Toyota's U.S. sales chief Jim Lentz said earlier this month that the company is on track to sell 2.6 million vehicles this year in the U.S.--including a quarter of a million hybrid vehicles--a 3% to 4% gain for 2007. Lentz said he expects another 3% increase in sales in 2008, as the company rolls out updated versions of many of its cars and trucks.

On Wednesday, the company's global president said U.S. sales will have a more conservative 1% improvement to 2.64 million vehicles in 2008.

Toyota's--and everyone else's--strength in wooing consumers who are skittish about fuel prices and lower home values is in small cars and other fuel sippers. Toyota sold 98,749 passenger cars last month in the U.S.--a 6.1% improvement over last year. But Toyota's light truck sales slipped 4.4%, to 73,592.

General Motors also reported increased deliveries of cars like the new Chevrolet Malibu, 2008 Cadillac CTS, Chevrolet Aveo, Cobalt, Pontiac G5 and G6. The company reported a 15% improvement in Chevrolet car sales last month.

Next year, Toyota will bow over a dozen newly revised vehicles, including updated versions of platform siblings Matrix and Corolla; Lexus LX 570; and a new high-performance version of the Lexus IS that introduces the "F" sub-brand intended to compete with the likes of BMW M, Mercedes AMG and Cadillac V-Series.

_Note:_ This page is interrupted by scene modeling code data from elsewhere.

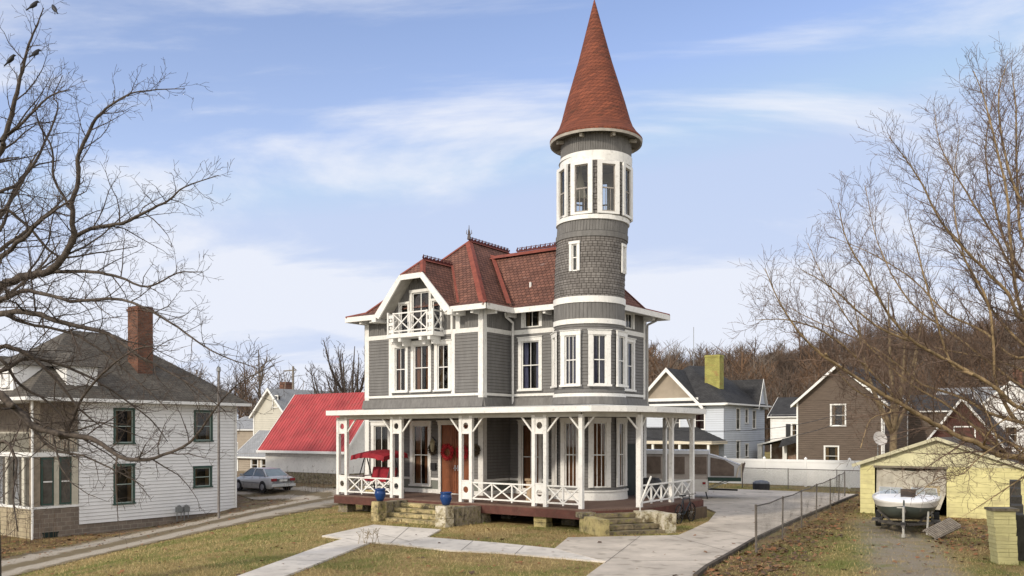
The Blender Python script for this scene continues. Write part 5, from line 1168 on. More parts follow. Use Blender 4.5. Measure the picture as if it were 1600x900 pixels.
# ================================================================ silver car
def ribbon_body(mb, sections, mi=0, closed=False):
    """sections: list of lists of points, equal length"""
    for a, b in zip(sections, sections[1:]):
        for i in range(len(a)-1): mb.face([a[i], a[i+1], b[i+1], b[i]], mi)
def make_car():
    c = thing('silver_sedan', 'silver four-door sedan parked nose-in beyond the white house', 'car')
    Lh, Wd = 4.5, 1.74
    SIL = mat('silver_car_paint', (.52, .53, .53), .3, .05, 1, metal=.35); GL = mat('dark_car_glass', (.03, .04, .045), .08, .05, spec=.8)
    # stations x from rear(-) to front(+): (x, half width at belt, z belt, z bottom)
    S_ = [(-2.25, .70, .80, .38), (-2.18, .78, .90, .26), (-1.9, .84, .95, .22), (-1.2, .87, .96, .2), (0, .87, .95, .2), (1.1, .87, .91, .2), (1.7, .84, .82, .2), (2.1, .76, .70, .24), (2.25, .62, .58, .34)]
    secs = []
    for x, w_, zb_, z0 in S_:
        hf = [(0, zb_+.015), (w_*.75, zb_+.005), (w_*.96, zb_-.05), (w_, zb_-.22), (w_*1.0, (zb_+z0)/2-.05), (w_*.97, z0+.08), (w_*.88, z0)]
        secs.append([Vector((x, -y, z)) for y, z in hf[::-1]]+[Vector((x, y, z)) for y, z in hf[1:]])
    m = MB(); ribbon_body(m, secs); m.face(secs[0]); m.face(secs[-1]); bo_ = m.build('body', SIL, c, smooth=True)
    # cabin
    C_ = [(-1.62, .66, .96), (-.98, .56, 1.36), (-.4, .565, 1.42), (.35, .56, 1.40), (1.22, .68, .93)]
    m = MB(); rs = []
    for x, w_, z in C_[1:4]: rs.append([Vector((x, -w_, z-.03)), Vector((x, -w_*.8, z)), Vector((x, w_*.8, z)), Vector((x, w_, z-.03))])
    ribbon_body(m, rs); 
    for s_ in (-1, 1):   # pillars
        for (x0, w0, z0), (x1, w1, z1) in ((C_[0], C_[1]), (C_[4], C_[3])): m.bar((x0, s_*w0*1.12, z0-.02), (x1, s_*w1, z1-.02), .07, .05)
        m.bar((-.15, s_*.76, .93), (-.15, s_*.57, 1.38), .06, .04); m.bar((-1.0, s_*.57, 1.36), (.35, s_*.57, 1.385), .05, .04)
    m.build('roof', SIL, c)
    m = MB()
    for s_ in (-1, 1): m.face([(-1.5, s_*.77, .95), (1.12, s_*.76, .93), (.35, s_*.57, 1.37), (-.98, s_*.57, 1.34)])
    m.build('side_window', GL, c); m = MB(); m.face([(-1.64, -.66, .97), (-1.64, .66, .97), (-.98, .55, 1.355), (-.98, -.55, 1.355)]); m.build('rear_window', mat('pale_reflecting_glass', (.22, .27, .28), .12, .1, spec=.8), c)
    m = MB(); m.face([(1.24, -.68, .93), (1.24, .68, .93), (.35, .55, 1.39), (.35, -.55, 1.39)]); m.build('windscreen', GL, c)
    for s_ in (-1, 1):
        m = MB(); m.box(-2.262, -2.17, min(s_*.45, s_*.79), max(s_*.45, s_*.79), .68, .84); m.build('tail_light', mat('red_lens', (.22, .02, .025), .25, .1), c)
        m = MB(); m.cbox((1.0, s_*.9, .98), (.12, .12, .1)); m.build('mirror', SIL, c)
    m = MB(); m.box(-2.268, -2.2, -.26, .26, .66, .78); m.build('licence_plate', mat('pale_plate', (.6, .6, .58), .5, .05), c)
    m = MB(); m.box(-2.31, -2.1, -.8, .8, .36, .52); m.build('bumper', SIL, c)
    for x in (-1.35, 1.38):
        for s_ in (-1, 1):
            m = MB(); m.tube([(x, s_*.70, .31), (x, s_*.88, .31)], [.31, .31], 20); w_ = m.build('wheel', RUBBER, c); m = MB(); m.tube([(x, s_*.87, .31), (x, s_*.895, .31)], [.19, .17], 16); m.build('rim', mat('grey_rim', (.25, .25, .26), .4, .1, metal=.5), w_)
            m = MB(); m.tube([(x, s_*.845, .33), (x, s_*.872, .33)], [.36, .36], 18); m.build('wheel_arch', BLACK, c)
    for s_ in (-1, 1):
        m = MB()
        for x in (-.2, .75, -1.05): m.bar((x, s_*.873, .35), (x, s_*.85, .92), .012)
        m.bar((-1.0, s_*.882, .55), (1.0, s_*.882, .55), .03); m.build('door_seam', mat('dark_seam', (.08, .08, .08), .6), c)
    return c
car = make_car(); cp = at(411, 769, 53); car.location = (cp.x, cp.y, T(cp.x, cp.y)+.02); car.rotation_euler = (0, 0, R(137))
# ================================================================ motor boat on its trailer, yellow garage
bd = Vector((.44, .90)).normalized(); brz = math.atan2(bd.y, bd.x)
bt = thing('motor_boat', 'white and green open-bow motorboat with raised windscreen, bow towards the camera', 'boat', (11.75, 26.1, 0), brz)
# local +x = astern; stations from bow
st_ = [(0.0, .03, .98, .80), (.25, .42, .98, .62), (.6, .70, 1.0, .50), (1.1, .88, 1.02, .42), (1.8, .98, 1.05, .38), (2.8, 1.02, 1.05, .36), (4.2, .98, 1.03, .36)]
def hull(f0, f1):
    out_ = []
    for x, w_, zg, zk in st_:
        pr_ = [(0, 0), (.55, .10), (.82, .38), (.93, .70), (1.0, 1.0)]
        row = []
        for a, t in pr_:
            if t < f0-1e-6 or t > f1+1e-6: continue
            row.append((w_*a, zk+(zg-zk)*t))
        out_.append([Vector((x, -y, z)) for y, z in row[::-1]]+[Vector((x, y, z)) for y, z in (row[1:] if f0 == 0 else row)])
    return out_
m = MB(); ribbon_body(m, hull(0, .70)); m.face(hull(0, .70)[-1]); m.build('hull', mat('dark_green_grey_hull', (.085, .10, .09), .35, .15, 2), bt, smooth=True)
m = MB()
for x, w_, zg, zk in (): pass
for s_ in (-1, 1):
    rows = []
    for x, w_, zg, zk in st_: rows.append([Vector((x, s_*w_*.93, zk+(zg-zk)*.7)), Vector((x, s_*w_*1.005, zk+(zg-zk)*.97)), Vector((x-.01, s_*w_*1.02, zg+.02)), Vector((x, s_*w_*.97, zg+.05))])
    ribbon_body(m, rows)
m.build('gunwale_stripe', mat('tan_grey_stripe', (.62, .60, .55), .4, .08), bt, smooth=True)
m = MB(); dk = []
for x, w_, zg, zk in st_[:5]: dk.append([Vector((x, -w_*.97, zg+.05)), Vector((x+.02, -w_*.8, zg+.11)), Vector((x+.03, 0, zg+.14)), Vector((x+.02, w_*.8, zg+.11)), Vector((x, w_*.97, zg+.05))])
ribbon_body(m, dk)
for s_ in (-1, 1): ribbon_body(m, [[Vector((x, s_*w_*.97, zg+.05)), Vector((x, s_*w_*.78, zg+.09)), Vector((x, s_*w_*.76, zg-.25))] for x, w_, zg, zk in st_[4:]])
m.build('deck', mat('white_gelcoat', (.76, .76, .77), .3, .04), bt, smooth=True)
m = MB(); m.box(.85, 1.4, -.28, .12, 1.10, 1.18); m.box(1.34, 1.41, -.3, .14, 1.12, 1.36); m.build('bow_hatch', mat('dark_brown_vinyl', (.06, .045, .04), .5, .2), bt)
m = MB(); m.box(1.8, 4.2, -.75, .75, .55, .62); m.build('cockpit_floor', mat('grey_carpet', (.25, .25, .26), .9, .1), bt)
WS = glass_mat('tinted_blue_windscreen', .12, (.55, .66, .8)); 
for y0, y1, sk in ((-.93, -.16, -1), (.12, .78, 1)):
    m = MB(); m.face([(1.75, y0, 1.02), (1.75, y1, 1.06), (1.98, y1, 1.38), (1.98, y0*(1 if sk > 0 else .93), 1.36)]); wso = m.build('windscreen', WS, bt)
    m = MB(); 
    pts_ = [(1.75, y0, 1.02), (1.75, y1, 1.06), (1.98, y1, 1.38), (1.98, y0*(1 if sk > 0 else .93), 1.36)]
    for i in range(4): m.bar(pts_[i], pts_[(i+1) % 4], .022)
    m.bar((1.75, (y0+y1)/2, 1.04), (1.98, (y0+y1)/2, 1.37), .015); m.build('windscreen_frame', CHROME, wso)
m = MB(); m.box(2.3, 2.5, -.98, -.55, .95, 1.42); m.build('seat_back', mat('tan_seat_vinyl', (.42, .34, .2), .6, .1), bt)
m = MB(); m.box(2.3, 2.5, .25, .7, .9, 1.25); m.build('seat_back', mat('white_seat_vinyl', (.6, .6, .58), .6, .1), bt)
m = MB(); m.tube([(1.95+.1, .45+.17*math.cos(t*.5), 1.12+.17*math.sin(t*.5)) for t in range(14)], .013, 5); m.build('steering_wheel', BLACK, bt)
tr = thing('boat_trailer', 'rusty grey boat trailer with jack stand under the motorboat', 'trailer', (11.75, 26.1, 0), brz)
FRM = mat('worn_trailer_steel', (.13, .12, .11), .55, .3, 4, metal=.3)
m = MB(); m.bar((-.75, 0, .42), (.9, 0, .32), .09, .09); 
for s_ in (-1, 1): m.bar((.5, s_*.1, .33), (1.6, s_*.75, .3), .07, .08); m.bar((1.6, s_*.75, .3), (4.4, s_*.75, .3), .07, .08); m.bar((.9, s_*.35, .34), (.85, s_*.78, .72), .05, .05)
for x in (1.6, 3.0, 4.3): m.bar((x, -.8, .3), (x, .8, .3), .07)
m.build('frame', FRM, tr)
m = MB(); m.tube([(-.35, 0, .92), (-.35, 0, .12)], .034, 8); m.tube([(-.35, 0, .12), (-.35, 0, .03)], .06, 8); m.tube([(-.35, 0, .9), (-.35, .18, .9)], .015, 5); m.build('jack_stand', mat('pale_jack_metal', (.5, .49, .45), .5, .15, metal=.3), tr)
m = MB(); m.bar((-.75, 0, .44), (-.55, 0, .44), .12, .12); m.build('hitch', BLACK, tr); m = MB(); m.bar((.1, 0, .4), (0.0, 0, .8), .06); m.cbox((.02, 0, .78), (.12, .12, .12)); m.build('winch_post', FRM, tr)
for s_ in (-1, 1):
    m = MB(); m.tube([(3.1, s_*.80, .27), (3.1, s_*.96, .27)], .27, 18); w_ = m.build('wheel', RUBBER, tr); m = MB(); m.tube([(3.1, s_*.95, .27), (3.1, s_*.97, .27)], .14, 14); m.build('rim', FRM, w_)
    m = MB(); m.box(1.6, 2.2, min(s_*.75, s_*1.0), max(s_*.75, s_*1.0), .3, .36); m.build('side_guide', FRM, tr)
m = MB(); m.tube([(.45, -.62, .05), (.5, -.66, .75)], .03, 6); m.build('bow_guide', mat('pale_jack_metal', (.5, .49, .45)), tr)
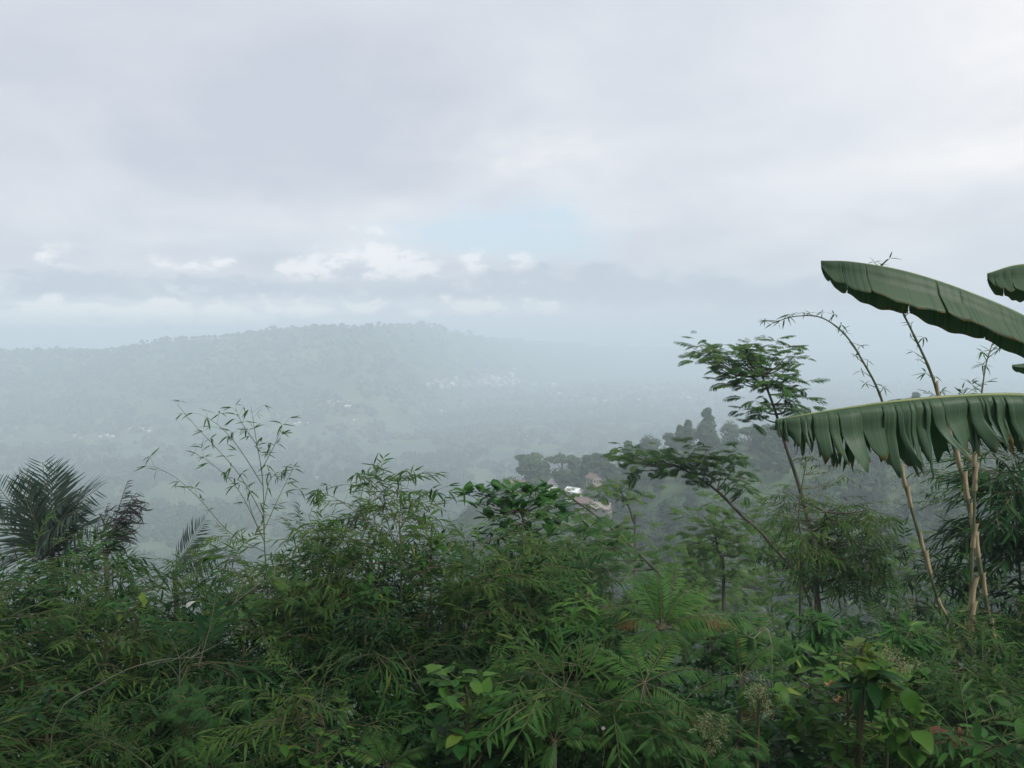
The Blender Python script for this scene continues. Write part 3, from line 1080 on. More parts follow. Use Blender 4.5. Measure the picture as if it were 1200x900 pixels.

Katsuaki Watanabe, the president of Toyota, said hybrid technologies will play a central role in sales growth, and that the company--which has sold 1.25 million hybrid vehicles worldwide--is hoping to sell 1 million such vehicles annually as early as possible in 2010, and a hybrid version of all model series by 2020.

Todd Turner, president of Car Concepts, an L.A.-based consultancy, says Toyota is indeed on track to outsell GM worldwide this year. And in the U.S., "the issue is when Toyota division will outsell Chevrolet." He says Chevrolet has sold 2.66 million vehicles so far this year in the U.S., and Toyota division has sold 1.9 million. "It's mass market brand versus mass market brand. And that's the story that will likely happen next year."

General Motors' product czar, Vice Chairman Robert Lutz, has argued, however, that vehicles like the new Malibu are injecting new strength into GM's largest division. And in GM's blog, FastLane, he notes that GM took four of the six finalist spots for North American Car and Truck of the Year. He also said this fall that GM will beat Toyota to market with lithium ion batteries.

Turner says GM--despite the new vehicles--is still behind Toyota in revisions, refreshenings and launches. "They should have as much complication in their launch strategy as Toyota, which is trying to get the word out about how many cars? The biggest problem with Toyota in terms of launch strategy is how to share the budget."